You can sum up the average rock fan’s opinion on re-recordings in seven words: “Don’t Stand So Close to Me ’86.” The last single released by The Police saw the biggest band in the world reduced to rubble, adrift in synth chords and Stewart Copeland angrily programming a drum machine instead of beating real skins. It’s even more cringe-worthy when one considers that Sting felt the recording should reflect their growth as musicians.
On the other side of the coin, Squeeze’s Spot the Difference - their first studio work in 12 years - is intended to show the listener just how consistent the band has stayed in their on-again, off-again career over the past three decades. No stranger to re-recordings themselves (a do-over on signature track “Tempted” was the oddest song on the Reality Bites soundtrack in 1994), singers/songwriters/guitarists Chris Difford and Glenn Tilbrook take the newest line-up of Squeeze - early-‘80s bassist John Bentley with Lord Stephen Large on keyboards and Simon Hanson on drums - and run through 14 painstaking recreations of their biggest hits.
After repeated listenings, I can’t be sure if the results skew more toward impressive or disturbing. These songs were originally cut between 1978 and 1993, in various studios with various producers. For the older Difford and Tilbrook to get a vast majority of the details right is kind of stunning; the earliest songs, including “Take Me I’m Yours,” “Slap and Tickle” and “Pulling Mussels (from the Shell),” are almost too faithful to the originals.
Other cuts are less successful. While former keyboardist/vocalist Paul Carrack returns to sing lead on “Tempted,” he’s vocally aged more than Difford or Tilbrook have, and the song lacks the smoky, spontaneous charm of the original. “Hourglass,” the group’s biggest U.S. hit, suffers the exact opposite problem; no re-recording would ever capture the over-polished sheen of the original take, recorded at the ultra-trendy Hit Factory in New York City.

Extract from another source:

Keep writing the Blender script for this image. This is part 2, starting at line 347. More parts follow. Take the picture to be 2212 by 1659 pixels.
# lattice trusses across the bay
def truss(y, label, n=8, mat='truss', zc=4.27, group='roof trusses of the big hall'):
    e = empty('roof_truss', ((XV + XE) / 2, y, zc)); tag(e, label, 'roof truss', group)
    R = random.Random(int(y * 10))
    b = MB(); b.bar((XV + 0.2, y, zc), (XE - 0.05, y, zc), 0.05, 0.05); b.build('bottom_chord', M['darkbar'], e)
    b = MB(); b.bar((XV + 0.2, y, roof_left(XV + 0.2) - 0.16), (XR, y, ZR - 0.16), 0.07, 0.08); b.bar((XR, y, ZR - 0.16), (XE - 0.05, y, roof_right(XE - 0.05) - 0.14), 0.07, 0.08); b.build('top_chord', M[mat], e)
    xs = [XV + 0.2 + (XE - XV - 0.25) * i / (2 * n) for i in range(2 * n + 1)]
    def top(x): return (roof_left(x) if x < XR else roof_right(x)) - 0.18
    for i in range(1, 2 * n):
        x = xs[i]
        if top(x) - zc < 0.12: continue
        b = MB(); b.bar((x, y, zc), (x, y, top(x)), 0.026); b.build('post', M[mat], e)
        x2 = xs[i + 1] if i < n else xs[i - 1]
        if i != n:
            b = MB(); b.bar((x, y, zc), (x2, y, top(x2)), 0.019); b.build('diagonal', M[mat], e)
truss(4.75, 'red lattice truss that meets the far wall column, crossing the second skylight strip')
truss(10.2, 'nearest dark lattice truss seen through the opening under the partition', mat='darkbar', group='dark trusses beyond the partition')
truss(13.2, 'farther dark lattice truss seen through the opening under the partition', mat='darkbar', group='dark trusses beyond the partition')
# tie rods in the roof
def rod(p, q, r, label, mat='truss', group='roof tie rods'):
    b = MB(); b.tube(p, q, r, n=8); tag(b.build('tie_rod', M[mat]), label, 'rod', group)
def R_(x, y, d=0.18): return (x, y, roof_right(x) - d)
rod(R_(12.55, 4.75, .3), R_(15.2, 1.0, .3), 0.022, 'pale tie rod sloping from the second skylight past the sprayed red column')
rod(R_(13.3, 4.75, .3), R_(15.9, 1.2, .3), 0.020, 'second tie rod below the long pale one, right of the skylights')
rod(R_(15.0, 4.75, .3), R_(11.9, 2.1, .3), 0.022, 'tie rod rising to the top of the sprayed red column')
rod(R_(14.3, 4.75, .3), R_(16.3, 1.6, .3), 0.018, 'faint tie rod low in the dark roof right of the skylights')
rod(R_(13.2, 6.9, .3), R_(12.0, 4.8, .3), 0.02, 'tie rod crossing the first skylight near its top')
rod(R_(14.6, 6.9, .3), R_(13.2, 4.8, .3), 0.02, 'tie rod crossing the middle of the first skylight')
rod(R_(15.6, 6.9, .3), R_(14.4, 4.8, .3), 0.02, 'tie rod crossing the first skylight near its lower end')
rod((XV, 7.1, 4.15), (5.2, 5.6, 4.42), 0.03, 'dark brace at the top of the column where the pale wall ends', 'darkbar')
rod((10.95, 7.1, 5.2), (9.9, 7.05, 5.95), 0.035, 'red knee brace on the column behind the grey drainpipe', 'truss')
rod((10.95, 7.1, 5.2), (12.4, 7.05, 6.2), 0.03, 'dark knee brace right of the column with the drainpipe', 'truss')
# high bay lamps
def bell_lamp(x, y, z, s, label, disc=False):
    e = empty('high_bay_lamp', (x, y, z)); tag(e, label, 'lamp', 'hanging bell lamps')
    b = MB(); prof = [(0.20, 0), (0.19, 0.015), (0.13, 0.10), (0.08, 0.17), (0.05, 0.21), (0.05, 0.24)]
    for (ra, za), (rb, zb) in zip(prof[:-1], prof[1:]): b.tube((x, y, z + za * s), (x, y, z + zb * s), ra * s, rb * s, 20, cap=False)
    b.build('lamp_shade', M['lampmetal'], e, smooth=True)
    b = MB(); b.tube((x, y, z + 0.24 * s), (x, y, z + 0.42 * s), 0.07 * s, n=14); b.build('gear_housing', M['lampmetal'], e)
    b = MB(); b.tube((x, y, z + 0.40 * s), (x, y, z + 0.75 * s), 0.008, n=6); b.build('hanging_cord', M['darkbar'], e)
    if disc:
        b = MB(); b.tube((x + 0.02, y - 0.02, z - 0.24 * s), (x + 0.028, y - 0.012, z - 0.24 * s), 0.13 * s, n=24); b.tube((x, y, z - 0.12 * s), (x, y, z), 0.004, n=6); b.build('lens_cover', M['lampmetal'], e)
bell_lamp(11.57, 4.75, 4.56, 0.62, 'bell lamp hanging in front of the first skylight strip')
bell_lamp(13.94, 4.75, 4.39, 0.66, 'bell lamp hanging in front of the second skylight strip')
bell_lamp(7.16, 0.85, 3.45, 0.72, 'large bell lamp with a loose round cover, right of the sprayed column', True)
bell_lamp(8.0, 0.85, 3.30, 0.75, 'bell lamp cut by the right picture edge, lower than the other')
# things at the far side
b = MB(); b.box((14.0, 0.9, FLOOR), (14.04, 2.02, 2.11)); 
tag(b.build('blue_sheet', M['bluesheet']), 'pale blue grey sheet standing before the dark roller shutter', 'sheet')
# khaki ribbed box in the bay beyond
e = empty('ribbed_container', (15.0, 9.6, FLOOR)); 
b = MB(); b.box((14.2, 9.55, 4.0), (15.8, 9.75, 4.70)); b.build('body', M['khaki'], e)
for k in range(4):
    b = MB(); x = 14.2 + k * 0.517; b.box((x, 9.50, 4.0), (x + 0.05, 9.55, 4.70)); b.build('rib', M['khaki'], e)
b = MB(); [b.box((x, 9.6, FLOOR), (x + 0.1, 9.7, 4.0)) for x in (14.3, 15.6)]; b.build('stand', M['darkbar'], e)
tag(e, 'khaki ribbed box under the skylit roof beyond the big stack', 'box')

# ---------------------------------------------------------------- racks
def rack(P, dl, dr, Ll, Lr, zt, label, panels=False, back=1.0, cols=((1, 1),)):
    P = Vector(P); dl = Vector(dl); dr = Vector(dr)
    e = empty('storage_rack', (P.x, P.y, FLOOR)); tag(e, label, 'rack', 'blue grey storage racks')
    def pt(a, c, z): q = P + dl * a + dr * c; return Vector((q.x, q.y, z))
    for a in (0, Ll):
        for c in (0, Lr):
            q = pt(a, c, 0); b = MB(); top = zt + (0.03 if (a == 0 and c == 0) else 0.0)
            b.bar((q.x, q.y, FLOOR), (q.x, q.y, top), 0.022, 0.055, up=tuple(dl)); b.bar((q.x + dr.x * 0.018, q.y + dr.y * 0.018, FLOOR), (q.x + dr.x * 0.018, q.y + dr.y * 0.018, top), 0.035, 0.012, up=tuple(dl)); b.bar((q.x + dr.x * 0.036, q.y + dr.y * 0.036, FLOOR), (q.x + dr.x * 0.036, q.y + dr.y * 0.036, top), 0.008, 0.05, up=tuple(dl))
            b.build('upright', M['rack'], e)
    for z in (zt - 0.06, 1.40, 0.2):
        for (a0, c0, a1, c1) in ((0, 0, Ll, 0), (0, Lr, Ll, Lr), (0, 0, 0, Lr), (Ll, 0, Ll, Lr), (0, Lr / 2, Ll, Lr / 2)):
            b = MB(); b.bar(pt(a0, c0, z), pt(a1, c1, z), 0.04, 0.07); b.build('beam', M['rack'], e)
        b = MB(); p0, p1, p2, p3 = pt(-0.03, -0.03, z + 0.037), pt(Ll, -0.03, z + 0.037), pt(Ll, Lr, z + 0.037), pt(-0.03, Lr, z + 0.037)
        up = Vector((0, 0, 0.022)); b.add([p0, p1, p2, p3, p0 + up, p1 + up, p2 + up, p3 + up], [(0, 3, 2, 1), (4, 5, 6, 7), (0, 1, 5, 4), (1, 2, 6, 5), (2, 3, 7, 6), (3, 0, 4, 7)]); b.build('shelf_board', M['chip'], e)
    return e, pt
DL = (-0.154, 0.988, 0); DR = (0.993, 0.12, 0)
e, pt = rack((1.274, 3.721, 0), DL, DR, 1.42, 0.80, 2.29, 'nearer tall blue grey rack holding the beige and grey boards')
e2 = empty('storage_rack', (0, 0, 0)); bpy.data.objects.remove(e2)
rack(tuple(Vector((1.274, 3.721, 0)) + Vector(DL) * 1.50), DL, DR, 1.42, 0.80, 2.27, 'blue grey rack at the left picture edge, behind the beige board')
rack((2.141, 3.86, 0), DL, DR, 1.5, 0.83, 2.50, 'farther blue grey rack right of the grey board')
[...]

While the songs are as strong as they ever were (and the band is well-oiled from two years of touring), it’s hard to call Spot the Difference an essential entry in the Squeeze canon. The band has been public about its desire to have more control over their back catalogue (prompting this album), but it’ll be much more satisfying when Difford and Tilbrook - one of the most underrated songwriting duos in rock - put pen to paper on a new set of tunes. Like the puzzles that give the set its name, Spot the Difference is fun only until you’ve finished it.